Writing in JNS, Lipman says Obama’s “telling of Israel’s story… not only exhibits a flawed understanding of the region—which clearly impacted his policies as president—but misleads readers in a way that will forever shape their negative perspective of the Jewish state.”
“Obama relates, for example, how the British were “occupying Palestine” when they issued the Balfour Declaration calling for a Jewish state. But labeling Great Britain as an “occupier” clearly casts doubt on its legitimacy to determine anything about the future of the Holy Land, and that wasn’t the situation,” Lipman opines, noting that the UN’s precursor, the League of Nations, gave the British legal rights over Palestine in its 1922 “Mandate for Palestine,” earmarking Palestinian as “a national home for the Jewish people.”
The League further recognized “historical connection of the Jewish people with Palestine.”
Obama omits this fact and also fails to mention 2,000 years of continued Jewish presence in the land. Furthermore, as Lipman points out, he makes it sound like European Jews suddenly started flocking there after Britain illegally began the process of forming a Jewish state when in fact Jews had already begun moving to Palestine in large numbers decades earlier.
“Historical context is important, and once Obama chose to write about the history, he should have provided the full context and portrayed the Jews as they were: a persecuted and desperate people searching for safety, and not, as he implies, strong conquerors flooding into Palestine,” Lipman writes.
Obama also failed to acknowledge that the Arabs attacked the Jews before there even was a State of Israel, a piece of context that Lipman asserts is crucial to understanding the Israeli-Arab conflict. Obama, in two sentences, sums up the state’s founding by saying “the two sides quickly fell into war.”
“Wow. I don’t even know where to begin. The two sides didn’t “fall into war” when Britain withdrew; the two sides had been fighting for decades, with the Arabs—who rejected more than half-a-century of efforts to establish a Jewish state in the region—attacking the Jews, and the Jews defending themselves,” he writes.
Lipman further lambasts the former president’s use of the term “Zionist leaders” as opposed to “Jewish leaders,” which he says “plays into the current international climate, in which it is politically correct to be ‘anti-Zionist,’ while unacceptable to be anti-Jewish.”
Lipman goes on to describe what he views as the most “disingenuous sentence of Obama’s history of Israel.”
In his description of what happened during the 30 years following Israel’s establishment [Obama writes]: “For the next three decades, Israel would engage in a succession of conflicts with its Arab neighbors … .”
What? I had to read that sentence many times because I could not believe that a president of the United States could write such misleading, deceptive and damaging words about his country’s close ally.

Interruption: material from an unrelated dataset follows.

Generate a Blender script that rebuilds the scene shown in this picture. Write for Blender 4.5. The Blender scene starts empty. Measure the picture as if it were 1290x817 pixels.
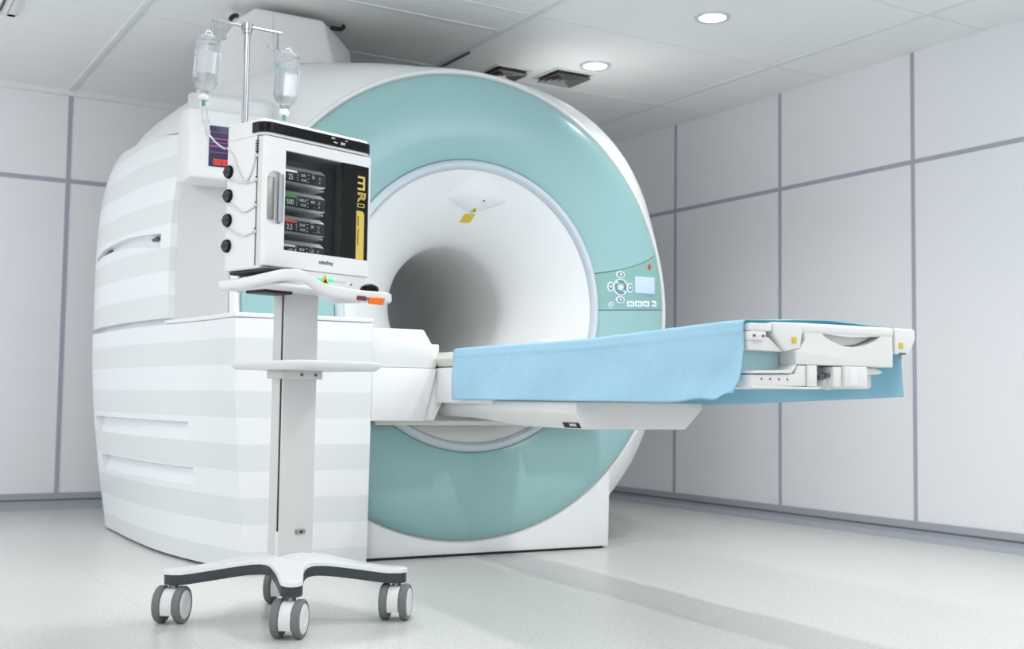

Israel did not “engage” in any conflict with the surrounding Arab countries. The Arab armies and their terrorists attacked Israel again and again, and Israelis fought to defend themselves.
A straightforward history of Middle East wars involving Israel yields this basic truth. Facts are facts, and the former president’s misrepresentation of Israel as a country that sought conflict instead of peace—one that willingly engaged in wars with the Arabs—does an injustice to peace-seeking Israel and riles up anti-Israel sentiment.
The inaccuracies and omissions continue right up to the present-day, Lipman notes, pointing out that Obama even finds a way to blame Israel for the Second Intifada in which 1,137 Israeli civilians were murdered and 8,341 were wounded by Palestinian suicide bombers.